WAR risk insurance for British-flagged tankers that sail through the Middle East Gulf are finding that their premiums are being ramped up by tens of thousands of dollars.

One Red Ensign owner is said to have been quoted 0.8 per cent of hull value for a single trip, translating into an extra cost of US$500,000 in comparison with rates available to rivals, reported Lloyd's List.



Downing Street has advised the UK merchant shipping sector to avoid passing through the Gulf following the seizure of British-registered product tanker, Stena Impero, by Iran's Revolutionary Guards in the Strait of Hormuz last Friday.



With provisional reflagging to open registries available online within hours, the Red Ensign may now experience a further exit of tonnage, adding to the vessels it has lost already due to Brexit uncertainty.

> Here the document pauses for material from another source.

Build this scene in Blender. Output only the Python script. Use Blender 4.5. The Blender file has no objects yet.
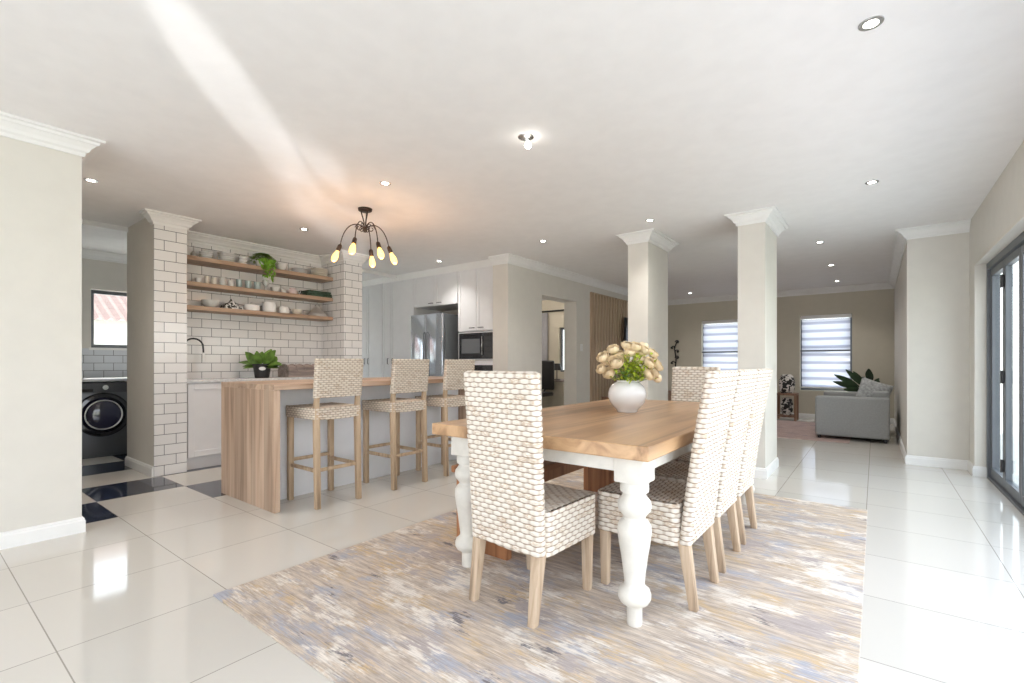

Reports on Monday, the first business day after the arrest of Stena Impero, initially indicated that rates were holding firm, as the possibility of something of this nature happening had largely been priced in.



The situation is now different. As of midday on Wednesday, owners were generally paying twice as much for war risk cover than they did in the early months of this year, with British-flagged tankers at the higher end.



War risk premiums are assessed by the hull value of a vessel, which in the case of a five-year old very large crude carrier (VLCC) is $70 million, according to data from VesselsValue.



The ball park figure for the Middle East Gulf before the current escalation of tension was 0.02 per cent.



However, a new list of war risk areas was introduced on June 1, after attacks on four vessels in Fujairah on May 12.



By mid-June, following two further attacks, rates surged to between 0.15 and 0.4 per cent, a ten or even twenty-fold hike. Unconfirmed reports claimed some owners were asked for as much as 0.6 to 0.75 per cent per voyage.



One broker said that London market underwriters are now separating out bulkers and tankers, with bulkers getting quoted at 0.2 per cent, and most tankers quoted at 0.3 to 0.4 per cent.



Each tenth of a per cent is an extra cost of tens of thousands of dollars, equating to $70,000 for the average five-year-old VLCC.



'Different underwriters are taking different views,' a prominent broker was quoted as saying. 'Some are effectively considering dry cargo vessels as a lower risk. I haven't quoted British-flagged vessels, on the basis that the advice from the authorities is that they should sit tight and not go through.'



The broker added: 'We are in a weird position where anything British is a worse risk and therefore is being penalised financially.'



Better deals are still on the table from mutuals, according to Thomas Miller-managed UK War Risks managing director Rod Lingard.



Mr Lingard said that his club is still offering 0.2 per cent for a transit through the Strait of Hormuz, and 0.3 per cent for a transit plus a call at a local port within 14 days, unchanged from last week. It is not quoting more for UK flag shipping.